2) Build a cross-functional architecture team that — in addition to storage, networking, management, and security architects — includes the applications and SOA architect.

3) Charter the architecture team to create a three-to-five-year end-state vision for the data center architecture and a phased roadmap for getting there. Map the SOI roadmap to the SOA roadmap if and when it is available.

4) Design the SOI funding model for the data center to reflect a usage and service-level model that accounts for the implementation of an SOA.

5) Make organizational changes that reflect the needs of SOA and SOI. One option that Cisco IT is implementing is to realign the applications organization around business processes and to realign the infrastructure organization around the resource services that they provide.

 

Planning and design

1) Identify relevant near-term challenges and wins, such as server standardization, storage consolidation, server I/O consolidation, and application delivery optimization. Implement these solutions in the context of a broader SOI and SOA strategy.

2) Investigate virtualization technologies such as server virtualization, storage virtualization, network virtualization, and cluster computing in the context of supporting an SOA.

3) Review product development roadmaps with strategic infrastructure vendors and identify those that best align with your three- to five-year SOA and SOI roadmaps.

4) Determine which applications can be evolved or implemented as an SOA, which can be ported to a shared standardized SOI infrastructure, and which need to be maintained on their current infrastructure silos in the interim. Target an 80:20 rule for SOA and SOI implementations against those that need to be maintained on existing infrastructure.

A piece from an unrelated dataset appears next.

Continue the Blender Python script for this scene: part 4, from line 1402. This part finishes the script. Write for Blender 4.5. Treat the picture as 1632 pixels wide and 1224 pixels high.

5)  Ensure that the business continuance capabilities of the infrastructure can meet the demands of an SOA. The concept of RPO and RTO per application needs to be re-visited, since the application can be using services that are deployed across widely dispersed infrastructures.

Operations and Management

1) Change processes to focus on supporting cross-technology infrastructure services and not just individual devices.

2) Try to make sure that infrastructure services can be defined centrally and enforced consistently on an end-to-end basis: security, metering, quality of service, and so on. Implement management tools to provide a complete view of the end-to-end application and infrastructure elements (in a shared environment — none of these will be dedicated — so management tools must effectively monitor all the elements involved).